6. Case de utilização de tirante montado em fábrica em obra do Piscinão
A contenção provisória no piscinão entre Av. Giovanni Gronchi e Corgie Assad Abdalla, próxima ao estádio do Morumbis, na cidade de São Paulo, integra projeto de drenagem e controle de alagamentos. Para garantir a estabilidade da escavação até a contenção definitiva, empregaram-se tirantes de cordoalha pré-montados em fábrica. O sistema abrange mais de 1.500 tirantes de 21 a 37,5 m, com 10 a 12 cabos de ½”, dimensionados para esforços temporários, garantindo rapidez e segurança na execução.
As bobinas compactas (~1,5 m de diâmetro) otimizam armazenamento e transporte em áreas urbanas restritas. A movimentação via equipamentos leves reduz uso de maquinário pesado, acelerando a instalação. No canteiro, os tirantes são desenrolados e inseridos nos furos perfurados. A injeção de cimento e protensão subsequentes asseguram fixação eficiente e reduzem significativamente o tempo comparado ao método tradicional.

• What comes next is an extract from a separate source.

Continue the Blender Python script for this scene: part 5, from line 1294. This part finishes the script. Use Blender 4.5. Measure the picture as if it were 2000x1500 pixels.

A pré-montagem minimiza mão de obra especializada, simplifica montagem, reduz custos operacionais e otimiza o cronograma — fator crítico em obras urbanas.

Geotécnica e estruturalmente, os tirantes controlam pressões horizontais e fixam blocos de ancoragem, garantindo estabilidade até a contenção final. Os cabos suportam tração e distribuem cargas via injeção precisa.
O obturador duplo tipo mola assegura injeção eficaz, evita desperdícios e garante a formação adequada do bulbo, elevando a durabilidade do sistema. A industrialização reduz perdas e resíduos, promovendo sustentabilidade — essencial em áreas sensíveis como o Morumbis.

6. Conclusão
Tirantes de cordoalha pré-montados em fábrica representam solução eficaz para obras provisórias complexas, onde tempo, espaço e mão de obra são restritos. A industrialização supera métodos convencionais em eficiência e desempenho técnico.
A produção em ambiente controlado assegura padronização, elimina variáveis climáticas e atende rigorosamente às diretrizes técnicas da NBR 5629 (ABNT, 2018) para tirantes ancorados no terreno., garantindo qualidade e precisão na montagem.
Estruturalmente, os tirantes apresentam elevada resistência, melhor desempenho na protensão e injeção, com distribuição uniforme de tensões e menor risco de falhas. Logística otimizada reduz prazos, evita montagem em campo e permite uso de equipamentos menores. Bobinas compactas facilitam transporte e requerem menos espaço para estocagem.
Além de cortar custos diretos e indiretos, reduzem a demanda por mão de obra especializada, proporcionando controle orçamentário. No piscinão Morumbis, onde o tempo era fator crítico, os tirantes pré-montados garantiram agilidade, segurança e eficiência.
Referências bibliográficas
Associação Brasileira De Normas Técnicas (2018). NBR 5629 – Tirantes ancorados no terreno – Projeto e execução. Rio de Janeiro.
Associação Brasileira De Normas Técnicas (2013). NBR 15575 – Edificações habitacionais – Desempenho. Rio de Janeiro.
International Organization For Standardization (2015). ISO 9001– Quality management systems – Requirements. Geneva.
European Committee For Standardization (2013). EN 1537 – Execution of special geotechnical works – Ground anchors. Brussels.
Post-Tensioning Institute (2014). PTI DC35.1-14 – Recommendations for prestressed rock and soil anchors – Corrosion protection. Phoenix:
Parabéns pelo artigo e pela apresentação no SEFE 11. O tema é extremamente relevante para nosso setor da geotecnia e a forma como foi abordado trouxe clareza e contribuições importantes para a prática profissional.
Muito obrigado ao Filipe Lima e ao Nicollas Destro pela valiosa contribuição neste artigo, que representa um grande impacto para nossa comunidade acadêmica de geotecnia e também para a nossa indústria.